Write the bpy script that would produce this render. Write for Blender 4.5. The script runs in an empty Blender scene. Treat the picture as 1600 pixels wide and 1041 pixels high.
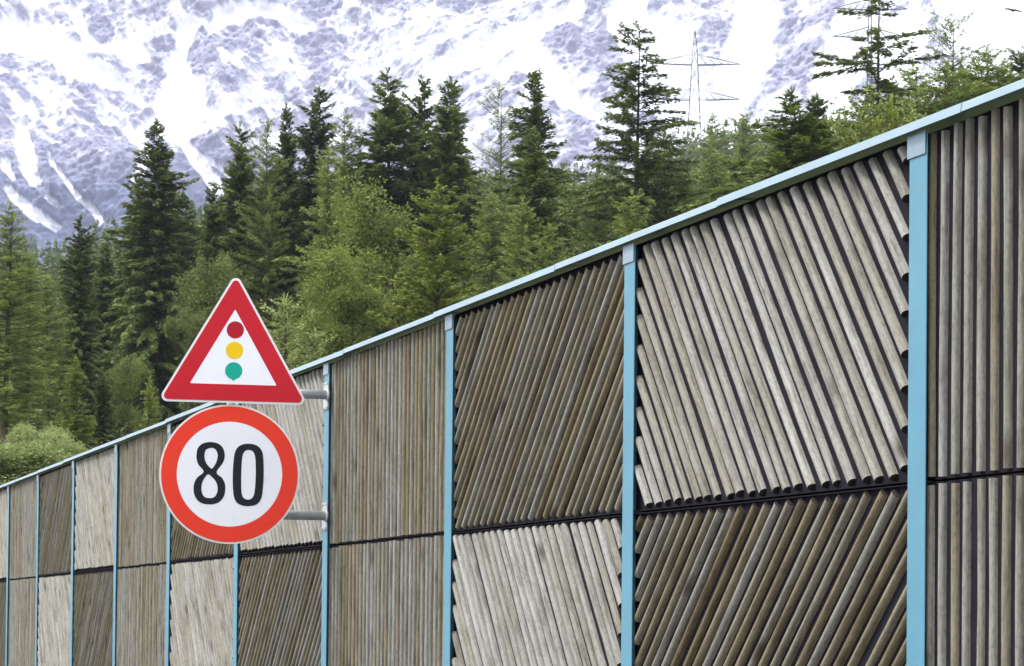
import bpy, bmesh, math, random
import numpy as np
from mathutils import Vector, Matrix
SC = bpy.context.scene
COL = SC.collection
R = math.radians

# ------------------------------------------------------------------ camera
FPX = 4200.0                                  # focal length in pixels of a 1600 px wide frame
YAW, TILT, ROLL, SHIFT = 0.3021, 0.0241, 0.0098, 353.6
EYE = 1.6
_f = np.array([math.sin(YAW)*math.cos(TILT), math.cos(YAW)*math.cos(TILT), math.sin(TILT)])
_r0 = np.array([math.cos(YAW), -math.sin(YAW), 0.0]); _u0 = np.cross(_r0, _f)
_r = _r0*math.cos(ROLL)+_u0*math.sin(ROLL); _u = -_r0*math.sin(ROLL)+_u0*math.cos(ROLL)
cam_d = bpy.data.cameras.new('camera'); cam = bpy.data.objects.new('camera', cam_d); COL.objects.link(cam)
cam.matrix_world = Matrix(((_r[0], _u[0], -_f[0], 0), (_r[1], _u[1], -_f[1], 0), (_r[2], _u[2], -_f[2], EYE), (0, 0, 0, 1)))
cam_d.sensor_width = 36; cam_d.lens = FPX/1600*36; cam_d.shift_y = SHIFT/1600
cam_d.clip_start = .1; cam_d.clip_end = 12000
cam_d.dof.use_dof = True; cam_d.dof.focus_distance = 14.0; cam_d.dof.aperture_fstop = 25
SC.camera = cam

# ------------------------------------------------------------------ sky, sun, exposure
SUN_EL, SUN_AZ = R(54), R(286)                 # azimuth clockwise from +Y: on the camera's left, behind thin cloud
w = bpy.data.worlds.new('World'); SC.world = w; w.use_nodes = True
nt = w.node_tree; nt.nodes.clear()
out = nt.nodes.new('ShaderNodeOutputWorld'); bg = nt.nodes.new('ShaderNodeBackground')
sky = nt.nodes.new('ShaderNodeTexSky'); sky.sky_type = 'NISHITA'; sky.sun_disc = False
sky.sun_elevation = SUN_EL; sky.sun_rotation = SUN_AZ
mixc = nt.nodes.new('ShaderNodeMix'); mixc.data_type = 'RGBA'
tc = nt.nodes.new('ShaderNodeTexCoord'); cn = nt.nodes.new('ShaderNodeTexNoise'); cn.inputs['Scale'].default_value = 2.2; cn.inputs['Detail'].default_value = 5
cr = nt.nodes.new('ShaderNodeMapRange'); cr.inputs[1].default_value = .3; cr.inputs[2].default_value = .7; cr.inputs[3].default_value = .82; cr.inputs[4].default_value = 1.0
nt.links.new(tc.outputs['Generated'], cn.inputs['Vector']); nt.links.new(cn.outputs['Fac'], cr.inputs[0])
sx = nt.nodes.new('ShaderNodeSeparateXYZ'); nt.links.new(tc.outputs['Generated'], sx.inputs[0])
gz_ = nt.nodes.new('ShaderNodeMapRange'); gz_.inputs[3].default_value = 5.2; gz_.inputs[4].default_value = 12.5; nt.links.new(sx.outputs[2], gz_.inputs[0])   # overcast: brighter overhead than at the horizon
cl = nt.nodes.new('ShaderNodeMix'); cl.data_type = 'RGBA'; cl.blend_type = 'MULTIPLY'; cl.inputs[0].default_value = 1; cl.inputs[6].default_value = (.95, .97, 1.0, 1); nt.links.new(gz_.outputs[0], cl.inputs[7]); nt.links.new(cl.outputs[2], mixc.inputs[7])
nt.links.new(cr.outputs[0], mixc.inputs[0]); nt.links.new(sky.outputs[0], mixc.inputs[6])
nt.links.new(mixc.outputs[2], bg.inputs[0]); bg.inputs[1].default_value = .15
nt.links.new(bg.outputs[0], out.inputs[0])
sd = bpy.data.lights.new('sun', 'SUN'); sd.energy = 2.1; sd.angle = R(12); sd.color = (1, .96, .90)
sun = bpy.data.objects.new('sun', sd); COL.objects.link(sun)
sv = Vector((math.sin(SUN_AZ)*math.cos(SUN_EL), math.cos(SUN_AZ)*math.cos(SUN_EL), math.sin(SUN_EL)))
sun.rotation_euler = sv.to_track_quat('Z', 'Y').to_euler(); sun.location = (-20, -20, 60)
SC.view_settings.view_transform = 'Standard'; SC.view_settings.look = 'None'
SC.view_settings.exposure = 0.95; SC.view_settings.gamma = 1
SC.render.engine = 'CYCLES'
SC.cycles.max_bounces = 8; SC.cycles.transparent_max_bounces = 8; SC.cycles.volume_bounces = 0
SC.cycles.use_denoising = True

# ------------------------------------------------------------------ helpers
def tag(o, label=None, cat=None, group=None, kind=None):
    if label: o['label'] = label
    if cat: o['category'] = cat
    if group: o['group'] = group
    if kind: o['kind'] = kind
    return o
def empty(name, loc=(0, 0, 0)):
    o = bpy.data.objects.new(name, None); o.location = loc; o.empty_display_size = .3; COL.objects.link(o); return o
def link_mesh(name, me, parent=None):
    o = bpy.data.objects.new(name, me); COL.objects.link(o)
    if parent: o.parent = parent
    return o
def np_mesh(name, V, F, mats, mi=None, attrs=None, smooth=False):
    """V (n,3); F list/array of equal-length faces (array m,k)"""
    me = bpy.data.meshes.new(name); V = np.asarray(V, np.float32); F = np.asarray(F, np.int32)
    k = F.shape[1]; me.vertices.add(len(V)); me.vertices.foreach_set('co', V.ravel())
    me.loops.add(F.size); me.loops.foreach_set('vertex_index', F.ravel())
    me.polygons.add(len(F)); me.polygons.foreach_set('loop_start', np.arange(0, F.size, k, dtype=np.int32))
    if mi is not None: me.polygons.foreach_set('material_index', np.asarray(mi, np.int32))
    me.polygons.foreach_set('use_smooth', np.full(len(F), smooth))
    for m in mats: me.materials.append(m)
    for nm, (dom, typ, data) in (attrs or {}).items():
        a = me.attributes.new(nm, typ, dom)
        a.data.foreach_set('vector' if typ == 'FLOAT_VECTOR' else 'value', np.asarray(data, np.float32).ravel())
    me.update(calc_edges=True); me.validate(); return me
def box(bm, lo, hi, mi=0):
    x0, y0, z0 = lo; x1, y1, z1 = hi
    v = [bm.verts.new(p) for p in ((x0,y0,z0),(x1,y0,z0),(x1,y1,z0),(x0,y1,z0),(x0,y0,z1),(x1,y0,z1),(x1,y1,z1),(x0,y1,z1))]
    for f in ((0,3,2,1),(4,5,6,7),(0,1,5,4),(1,2,6,5),(2,3,7,6),(3,0,4,7)):
        bm.faces.new([v[i] for i in f]).material_index = mi
def bar(bm, a, b, r, n=8, r2=None, caps=True):
    a = Vector(a); b = Vector(b); d = (b-a).normalized(); r2 = r if r2 is None else r2
    t = Vector((0, 0, 1)) if abs(d.z) < .9 else Vector((1, 0, 0)); s = d.cross(t).normalized(); q = d.cross(s)
    A = [bm.verts.new(a+(s*math.cos(i*2*math.pi/n)+q*math.sin(i*2*math.pi/n))*r) for i in range(n)]
    B = [bm.verts.new(b+(s*math.cos(i*2*math.pi/n)+q*math.sin(i*2*math.pi/n))*r2) for i in range(n)]
    for i in range(n):
        f = bm.faces.new((A[i], A[(i+1) % n], B[(i+1) % n], B[i])); f.smooth = n > 5
    if caps: bm.faces.new(A[::-1]); bm.faces.new(B)
def finish(name, bm, mats, parent=None, bevel=0):
    bmesh.ops.recalc_face_normals(bm, faces=bm.faces)
    if bevel: bmesh.ops.bevel(bm, geom=list(bm.edges), offset=bevel, segments=1, affect='EDGES', clamp_overlap=True)
    me = bpy.data.meshes.new(name); bm.to_mesh(me); bm.free()
    for m in (mats if isinstance(mats, (list, tuple)) else [mats]): me.materials.append(m)
    return link_mesh(name, me, parent)
def at(px, py, Z):
    """world point at depth Z along the optical axis seen at pixel (px,py) of the photograph"""
    a = (px-800)/FPX; b = (520.5+SHIFT-py)/FPX
    return np.array([0, 0, EYE])+Z*(_f+a*_r+b*_u)

# noise for geometry ------------------------------------------------
def vnoise(x, y, seed):
    rs = np.random.RandomState(seed); T = rs.rand(256, 256).astype(np.float32)
    xi = np.floor(x).astype(int); yi = np.floor(y).astype(int); fx = x-xi; fy = y-yi
    fx = fx*fx*fx*(fx*(fx*6-15)+10); fy = fy*fy*fy*(fy*(fy*6-15)+10)
    a = T[xi % 256, yi % 256]; b = T[(xi+1) % 256, yi % 256]; c = T[xi % 256, (yi+1) % 256]; d = T[(xi+1) % 256, (yi+1) % 256]
    return (a+(b-a)*fx)*(1-fy)+(c+(d-c)*fx)*fy
def fbm(x, y, seed, o=5, ridged=False, gain=.5):
    s = 0; amp = 1; tot = 0
    for k in range(o):
        n = vnoise(x+17.3*k, y-9.1*k, seed+k)
        if ridged: n = 1-np.abs(2*n-1)
        s = s+amp*n; tot += amp; amp *= gain; c, sn = math.cos(.6), math.sin(.6)
        x, y = (x*c-y*sn)*2.03, (x*sn+y*c)*2.03
    return s/tot
def sstep(a, b, x):
    t = np.clip((x-a)/(b-a), 0, 1); return t*t*(3-2*t)

# ------------------------------------------------------------------ materials
class NT:
    def __init__(self, name):
        self.m = bpy.data.materials.new(name); self.m.use_nodes = True; self.t = self.m.node_tree
        self.b = self.t.nodes['Principled BSDF']; self.o = self.t.nodes['Material Output']
    def n(self, typ, **kw):
        nd = self.t.nodes.new('ShaderNode'+typ)
        for k, v in kw.items():
            if k in nd.inputs.keys(): nd.inputs[k].default_value = v
            else: setattr(nd, k, v)
        return nd
    def l(self, a, b): self.t.links.new(a, b)
    def ramp(self, fac, stops):
        r = self.n('ValToRGB'); e = r.color_ramp.elements
        while len(e) < len(stops): e.new(.5)
        for i, (p, c) in enumerate(stops): e[i].position = p; e[i].color = (*c, 1) if len(c) == 3 else c
        self.l(fac, r.inputs[0]); return r.outputs[0]
    def mix(self, fac, a, b, mode='MIX'):
        m = self.n('Mix', data_type='RGBA', blend_type=mode)
        for s, v in ((0, fac), (6, a), (7, b)):
            if isinstance(v, bpy.types.NodeSocket): self.l(v, m.inputs[s])
            elif s == 0: m.inputs[0].default_value = v
            else: m.inputs[s].default_value = (*v, 1)
        return m.outputs[2]
    def base(self, c): self.l(c, self.b.inputs['Base Color']); return self
def simple(name, col, rough=.5, metal=0, var=.12, scale=6, dirt=None, spec=.5, bump=0):
    t = NT(name); tcn = t.n('TexCoord'); nz = t.n('TexNoise', Scale=scale, Detail=6.0)
    t.l(tcn.outputs['Object'], nz.inputs['Vector'])
    c = t.ramp(nz.outputs['Fac'], [(.3, tuple(x*(1-var) for x in col)), (.7, tuple(min(1, x*(1+var)) for x in col))])
    if dirt:
        n2 = t.n('TexNoise', Scale=scale*3.1, Detail=8.0, Roughness=.7); t.l(tcn.outputs['Object'], n2.inputs['Vector'])
        mr = t.n('MapRange'); mr.inputs[1].default_value = .56; mr.inputs[2].default_value = .75; mr.inputs[4].default_value = .55
        t.l(n2.outputs['Fac'], mr.inputs[0]); c = t.mix(mr.outputs[0], c, dirt)
    t.base(c); t.b.inputs['Roughness'].default_value = rough; t.b.inputs['Metallic'].default_value = metal
    t.b.inputs['Specular IOR Level'].default_value = spec
    if bump:
        bp = t.n('Bump', Strength=bump, Distance=.01); t.l(nz.outputs['Fac'], bp.inputs['Height']); t.l(bp.outputs[0], t.b.inputs['Normal'])
    return t.m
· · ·
→ **Brief**:
Search the data above for the word "pixels", then gather each line in which it appears.

→ **Reply to the task**:
Write the bpy script that would produce this render. Write for Blender 4.5. The script runs in an empty Blender scene. Treat the picture as 1600 pixels wide and 1041 pixels high.
FPX = 4200.0                                  # focal length in pixels of a 1600 px wide frame